▶ Data excerpt:
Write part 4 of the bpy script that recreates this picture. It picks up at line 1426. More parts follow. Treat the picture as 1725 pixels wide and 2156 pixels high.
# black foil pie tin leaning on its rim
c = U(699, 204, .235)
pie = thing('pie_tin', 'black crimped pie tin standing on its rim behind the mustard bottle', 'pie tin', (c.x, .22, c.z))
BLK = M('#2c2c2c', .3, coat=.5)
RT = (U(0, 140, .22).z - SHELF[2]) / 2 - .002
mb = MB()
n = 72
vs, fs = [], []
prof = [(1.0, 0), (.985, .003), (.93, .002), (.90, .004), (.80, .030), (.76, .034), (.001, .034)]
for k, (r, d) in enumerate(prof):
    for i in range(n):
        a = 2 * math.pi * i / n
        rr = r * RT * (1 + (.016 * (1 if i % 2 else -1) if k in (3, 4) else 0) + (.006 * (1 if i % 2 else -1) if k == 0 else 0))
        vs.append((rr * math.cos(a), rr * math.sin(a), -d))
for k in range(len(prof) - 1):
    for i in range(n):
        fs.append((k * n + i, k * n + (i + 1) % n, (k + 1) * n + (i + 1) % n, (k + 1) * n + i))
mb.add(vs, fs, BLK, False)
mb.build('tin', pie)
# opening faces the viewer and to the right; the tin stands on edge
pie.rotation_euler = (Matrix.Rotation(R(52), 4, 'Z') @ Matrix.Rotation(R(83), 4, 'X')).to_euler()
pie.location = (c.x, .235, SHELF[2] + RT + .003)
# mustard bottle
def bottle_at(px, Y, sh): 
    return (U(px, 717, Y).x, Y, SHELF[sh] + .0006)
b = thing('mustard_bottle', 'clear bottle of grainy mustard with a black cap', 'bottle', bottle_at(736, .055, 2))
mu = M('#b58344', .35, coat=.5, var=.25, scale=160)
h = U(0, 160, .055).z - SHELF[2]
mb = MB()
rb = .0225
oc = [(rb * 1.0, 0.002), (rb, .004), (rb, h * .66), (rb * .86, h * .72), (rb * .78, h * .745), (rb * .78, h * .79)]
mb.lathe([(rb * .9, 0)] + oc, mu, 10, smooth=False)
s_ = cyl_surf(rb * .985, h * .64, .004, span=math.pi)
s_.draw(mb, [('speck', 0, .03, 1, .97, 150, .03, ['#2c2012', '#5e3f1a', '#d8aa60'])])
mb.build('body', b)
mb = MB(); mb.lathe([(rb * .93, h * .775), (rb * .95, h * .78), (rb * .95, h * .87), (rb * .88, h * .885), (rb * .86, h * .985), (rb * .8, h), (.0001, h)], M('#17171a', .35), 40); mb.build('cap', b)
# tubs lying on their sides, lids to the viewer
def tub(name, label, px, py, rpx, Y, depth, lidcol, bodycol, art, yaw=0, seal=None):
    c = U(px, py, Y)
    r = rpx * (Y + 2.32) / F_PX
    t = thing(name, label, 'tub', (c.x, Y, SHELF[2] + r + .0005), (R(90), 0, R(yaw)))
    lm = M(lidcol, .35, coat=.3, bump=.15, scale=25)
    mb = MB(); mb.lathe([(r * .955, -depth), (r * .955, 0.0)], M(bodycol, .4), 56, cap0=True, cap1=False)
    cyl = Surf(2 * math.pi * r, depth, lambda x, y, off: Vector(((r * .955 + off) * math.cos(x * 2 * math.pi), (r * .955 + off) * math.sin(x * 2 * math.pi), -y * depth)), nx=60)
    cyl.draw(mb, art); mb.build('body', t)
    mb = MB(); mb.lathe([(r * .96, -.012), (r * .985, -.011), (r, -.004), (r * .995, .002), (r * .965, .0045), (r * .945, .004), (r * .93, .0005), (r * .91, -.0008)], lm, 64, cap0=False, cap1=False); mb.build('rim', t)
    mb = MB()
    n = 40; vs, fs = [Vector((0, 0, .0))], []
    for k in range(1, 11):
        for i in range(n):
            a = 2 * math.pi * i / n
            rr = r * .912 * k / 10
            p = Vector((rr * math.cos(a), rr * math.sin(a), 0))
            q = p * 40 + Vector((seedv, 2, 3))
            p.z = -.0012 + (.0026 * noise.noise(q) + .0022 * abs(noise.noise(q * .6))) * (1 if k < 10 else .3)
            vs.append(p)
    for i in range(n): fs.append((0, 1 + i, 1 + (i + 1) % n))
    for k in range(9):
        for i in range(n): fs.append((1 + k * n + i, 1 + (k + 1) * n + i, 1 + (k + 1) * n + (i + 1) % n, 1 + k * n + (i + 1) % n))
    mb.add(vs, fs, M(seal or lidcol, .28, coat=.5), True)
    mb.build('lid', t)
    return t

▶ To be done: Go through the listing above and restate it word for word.

▶ Solution for this task:
Write part 4 of the bpy script that recreates this picture. It picks up at line 1426. More parts follow. Treat the picture as 1725 pixels wide and 2156 pixels high.
# black foil pie tin leaning on its rim
c = U(699, 204, .235)
pie = thing('pie_tin', 'black crimped pie tin standing on its rim behind the mustard bottle', 'pie tin', (c.x, .22, c.z))
BLK = M('#2c2c2c', .3, coat=.5)
RT = (U(0, 140, .22).z - SHELF[2]) / 2 - .002
mb = MB()
n = 72
vs, fs = [], []
prof = [(1.0, 0), (.985, .003), (.93, .002), (.90, .004), (.80, .030), (.76, .034), (.001, .034)]
for k, (r, d) in enumerate(prof):
    for i in range(n):
        a = 2 * math.pi * i / n
        rr = r * RT * (1 + (.016 * (1 if i % 2 else -1) if k in (3, 4) else 0) + (.006 * (1 if i % 2 else -1) if k == 0 else 0))
        vs.append((rr * math.cos(a), rr * math.sin(a), -d))
for k in range(len(prof) - 1):
    for i in range(n):
        fs.append((k * n + i, k * n + (i + 1) % n, (k + 1) * n + (i + 1) % n, (k + 1) * n + i))
mb.add(vs, fs, BLK, False)
mb.build('tin', pie)
# opening faces the viewer and to the right; the tin stands on edge
pie.rotation_euler = (Matrix.Rotation(R(52), 4, 'Z') @ Matrix.Rotation(R(83), 4, 'X')).to_euler()
pie.location = (c.x, .235, SHELF[2] + RT + .003)
# mustard bottle
def bottle_at(px, Y, sh): 
    return (U(px, 717, Y).x, Y, SHELF[sh] + .0006)
b = thing('mustard_bottle', 'clear bottle of grainy mustard with a black cap', 'bottle', bottle_at(736, .055, 2))
mu = M('#b58344', .35, coat=.5, var=.25, scale=160)
h = U(0, 160, .055).z - SHELF[2]
mb = MB()
rb = .0225
oc = [(rb * 1.0, 0.002), (rb, .004), (rb, h * .66), (rb * .86, h * .72), (rb * .78, h * .745), (rb * .78, h * .79)]
mb.lathe([(rb * .9, 0)] + oc, mu, 10, smooth=False)
s_ = cyl_surf(rb * .985, h * .64, .004, span=math.pi)
s_.draw(mb, [('speck', 0, .03, 1, .97, 150, .03, ['#2c2012', '#5e3f1a', '#d8aa60'])])
mb.build('body', b)
mb = MB(); mb.lathe([(rb * .93, h * .775), (rb * .95, h * .78), (rb * .95, h * .87), (rb * .88, h * .885), (rb * .86, h * .985), (rb * .8, h), (.0001, h)], M('#17171a', .35), 40); mb.build('cap', b)
# tubs lying on their sides, lids to the viewer
def tub(name, label, px, py, rpx, Y, depth, lidcol, bodycol, art, yaw=0, seal=None):
    c = U(px, py, Y)
    r = rpx * (Y + 2.32) / F_PX
    t = thing(name, label, 'tub', (c.x, Y, SHELF[2] + r + .0005), (R(90), 0, R(yaw)))
    lm = M(lidcol, .35, coat=.3, bump=.15, scale=25)
    mb = MB(); mb.lathe([(r * .955, -depth), (r * .955, 0.0)], M(bodycol, .4), 56, cap0=True, cap1=False)
    cyl = Surf(2 * math.pi * r, depth, lambda x, y, off: Vector(((r * .955 + off) * math.cos(x * 2 * math.pi), (r * .955 + off) * math.sin(x * 2 * math.pi), -y * depth)), nx=60)
    cyl.draw(mb, art); mb.build('body', t)
    mb = MB(); mb.lathe([(r * .96, -.012), (r * .985, -.011), (r, -.004), (r * .995, .002), (r * .965, .0045), (r * .945, .004), (r * .93, .0005), (r * .91, -.0008)], lm, 64, cap0=False, cap1=False); mb.build('rim', t)
    mb = MB()
    n = 40; vs, fs = [Vector((0, 0, .0))], []
    for k in range(1, 11):
        for i in range(n):
            a = 2 * math.pi * i / n
            rr = r * .912 * k / 10
            p = Vector((rr * math.cos(a), rr * math.sin(a), 0))
            q = p * 40 + Vector((seedv, 2, 3))
            p.z = -.0012 + (.0026 * noise.noise(q) + .0022 * abs(noise.noise(q * .6))) * (1 if k < 10 else .3)
            vs.append(p)
    for i in range(n): fs.append((0, 1 + i, 1 + (i + 1) % n))
    for k in range(9):
        for i in range(n): fs.append((1 + k * n + i, 1 + (k + 1) * n + i, 1 + (k + 1) * n + (i + 1) % n, 1 + k * n + (i + 1) % n))
    mb.add(vs, fs, M(seal or lidcol, .28, coat=.5), True)
    mb.build('lid', t)
    return t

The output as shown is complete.